Required work
Give back exactly the lines from the start of the listing to the line containing "sc = bpy.context.scene", inclusive, and nothing beyond them.
-- start Collected data --
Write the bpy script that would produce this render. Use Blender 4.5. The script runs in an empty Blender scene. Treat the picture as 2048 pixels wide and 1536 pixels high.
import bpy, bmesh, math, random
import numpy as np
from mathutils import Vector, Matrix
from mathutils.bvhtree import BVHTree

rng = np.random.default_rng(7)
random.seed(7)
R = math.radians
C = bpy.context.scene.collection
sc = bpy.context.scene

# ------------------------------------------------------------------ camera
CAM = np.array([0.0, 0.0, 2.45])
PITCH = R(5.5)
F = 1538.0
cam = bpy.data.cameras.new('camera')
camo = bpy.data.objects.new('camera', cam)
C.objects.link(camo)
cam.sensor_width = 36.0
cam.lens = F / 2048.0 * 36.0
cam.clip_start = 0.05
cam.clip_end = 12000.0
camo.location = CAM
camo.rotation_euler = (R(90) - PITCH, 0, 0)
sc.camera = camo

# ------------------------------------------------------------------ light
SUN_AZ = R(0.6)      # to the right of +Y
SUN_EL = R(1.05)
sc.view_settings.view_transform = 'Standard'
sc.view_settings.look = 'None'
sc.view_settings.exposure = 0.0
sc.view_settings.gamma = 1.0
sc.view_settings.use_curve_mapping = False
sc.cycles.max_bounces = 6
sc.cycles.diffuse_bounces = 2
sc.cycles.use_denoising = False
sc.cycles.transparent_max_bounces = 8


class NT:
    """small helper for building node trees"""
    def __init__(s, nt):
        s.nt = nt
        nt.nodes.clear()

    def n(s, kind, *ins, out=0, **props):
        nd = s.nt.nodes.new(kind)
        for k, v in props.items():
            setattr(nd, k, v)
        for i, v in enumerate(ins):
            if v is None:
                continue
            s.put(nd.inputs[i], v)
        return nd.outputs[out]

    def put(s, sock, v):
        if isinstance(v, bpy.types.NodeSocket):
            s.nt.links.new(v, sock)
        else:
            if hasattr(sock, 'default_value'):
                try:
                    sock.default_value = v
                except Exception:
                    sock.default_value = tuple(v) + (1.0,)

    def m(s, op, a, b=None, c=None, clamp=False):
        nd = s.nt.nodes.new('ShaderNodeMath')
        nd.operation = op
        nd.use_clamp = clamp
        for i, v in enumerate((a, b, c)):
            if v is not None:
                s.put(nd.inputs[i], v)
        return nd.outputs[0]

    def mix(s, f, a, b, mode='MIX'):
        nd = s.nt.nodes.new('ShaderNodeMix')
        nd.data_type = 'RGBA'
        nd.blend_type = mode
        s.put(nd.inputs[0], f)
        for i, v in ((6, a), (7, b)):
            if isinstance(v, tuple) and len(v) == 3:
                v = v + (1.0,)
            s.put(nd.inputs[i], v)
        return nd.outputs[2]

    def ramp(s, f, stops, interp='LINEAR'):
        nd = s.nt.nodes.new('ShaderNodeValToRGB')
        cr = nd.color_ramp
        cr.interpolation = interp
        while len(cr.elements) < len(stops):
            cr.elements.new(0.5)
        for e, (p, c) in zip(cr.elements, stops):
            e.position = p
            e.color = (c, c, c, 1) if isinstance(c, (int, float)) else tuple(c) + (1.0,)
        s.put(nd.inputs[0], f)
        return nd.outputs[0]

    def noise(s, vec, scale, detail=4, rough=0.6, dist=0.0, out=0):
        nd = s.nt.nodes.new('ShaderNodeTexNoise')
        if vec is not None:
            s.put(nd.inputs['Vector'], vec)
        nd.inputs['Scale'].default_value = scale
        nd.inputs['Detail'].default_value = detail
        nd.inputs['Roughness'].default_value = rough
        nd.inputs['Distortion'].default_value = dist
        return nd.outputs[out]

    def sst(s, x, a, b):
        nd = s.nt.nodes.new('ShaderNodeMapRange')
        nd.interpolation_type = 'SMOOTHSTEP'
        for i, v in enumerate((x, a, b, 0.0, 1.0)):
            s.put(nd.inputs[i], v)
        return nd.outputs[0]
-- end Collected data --
Output
Write the bpy script that would produce this render. Use Blender 4.5. The script runs in an empty Blender scene. Treat the picture as 2048 pixels wide and 1536 pixels high.
import bpy, bmesh, math, random
import numpy as np
from mathutils import Vector, Matrix
from mathutils.bvhtree import BVHTree

rng = np.random.default_rng(7)
random.seed(7)
R = math.radians
C = bpy.context.scene.collection
sc = bpy.context.scene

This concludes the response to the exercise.